Controversial veteran political activist Roger Stone has already announced his switch from GOP to LP after decades of loyalty, for what it’s worth.
Then again, the Johnson campaign touts an article arguing that Obama is the one who should worry about Johnson. I’ll be delighted if both major parties are worried. They deserve to be. Let’s make the summer and fall one big exercise in libertarian brand-reinforcement and then make the biggest dent possible in November. I hope the libertarian intellectuals are smart enough to play along by wasting no more time on subdivisions and narrower labels: an-cap, paleo, liberal-tarian, etc., etc. Enough with all that. Together we can take the fight to the enemy now.

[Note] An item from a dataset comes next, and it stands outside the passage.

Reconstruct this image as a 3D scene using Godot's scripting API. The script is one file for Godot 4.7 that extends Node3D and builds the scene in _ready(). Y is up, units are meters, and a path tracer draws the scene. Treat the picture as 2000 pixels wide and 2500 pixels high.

And those still freaking out over the Paul faction’s paleo leanings might take some reassurance from this: A well-known moderately-conservatively black writer (John McWhorter, who favored Obama in 2008, as he explained at a bipartisan dinner discussion I went to before the election) here does an online chat about Ron Paul with a formerly-moderately-conservative but now religious-plus-progressive black econ prof from Brown – and they both basically like Paul and say the newsletters scandal is overblown (this clip is also the first time I’ve seen a Bloggingheads participant have to tell someone in his house to stop interrupting him while he does the chat).
I have to confess that the point at which I lost interest in the newsletters controversy was when I realized that, contrary to the impression anti-Paul writer Jamie Kirchick gave, there was a byline other than Ron Paul’s on at least one of the (small handful of) offending newsletter articles – and that furthermore, even hardcore libertarians seem confused about whether it was this James B. Powell, this James B. Powell, or New York’s own harmless and sarcastic Jim Powell (which I do not think is the case, but at some point I have better things to think about and keep track of). This Powell person is a factional dispute unto himself.
The fact that at least one of those three(?) people is more Cato than Mises Institute also muddies the whole “cosmopolitans vs. rednecks” narrative that usually heightens the internal divide in the movement and starts to make the offensive passages seem more Gawker than Klan in context, so to speak. Enough already.
•••
Silly entertaining items:
•If the chat clip above is not entertaining enough, by the way, here’s someone doing a good Frank Sinatra impression with the lyrics of “New York, New York” rewritten to be about Ron Paul. The Paul fans seem especially prone to pranks and stunts. Perhaps as president he would help to foster a PWNership Society. Ha! (Speaking of ownership, intellectual property remains another divisive issue among libertarians, and they might be intrigued by the way in which shifting international standards about what’s in the public domain imperils things like anarchist Alan Moore’s eclectic/nostalgic comic book projects using public domain-ish characters.)
•Let us not forget that candidate Vermin Supreme is still out there.
•And though it’s actually less entertaining than Supreme, there is also a clip online of Austin’s own wildly popular libertarian conspiracy theorist Alex Jones joke-endorsing – and interviewing at great length – Cobra Commander, which probably pleases the producers of the upcoming film sequel greatly.
•I never even saw the first film, but I love the fact that the sequel has Cobra Commander, played by Jonathan Pryce, disguising himself as the President of the United States and using the military to kill virtually all of the Joes – aside from a small group led by Roadblock, played by the Rock, who in order to survive must find the original G.I. Joe himself, played by Bruce Willis.
And the trailer uses a cover of White Stripes’ “Seven Nation Army,” the song that kept going through my head for about a decade. But that was before hearing the Aimee Allen song about Ron Paul, of course.
(And on the off-chance this entry sets off a firestorm of controversy, be warned I’ll be busy down at the Trade Center and probably won’t get a chance to respond.)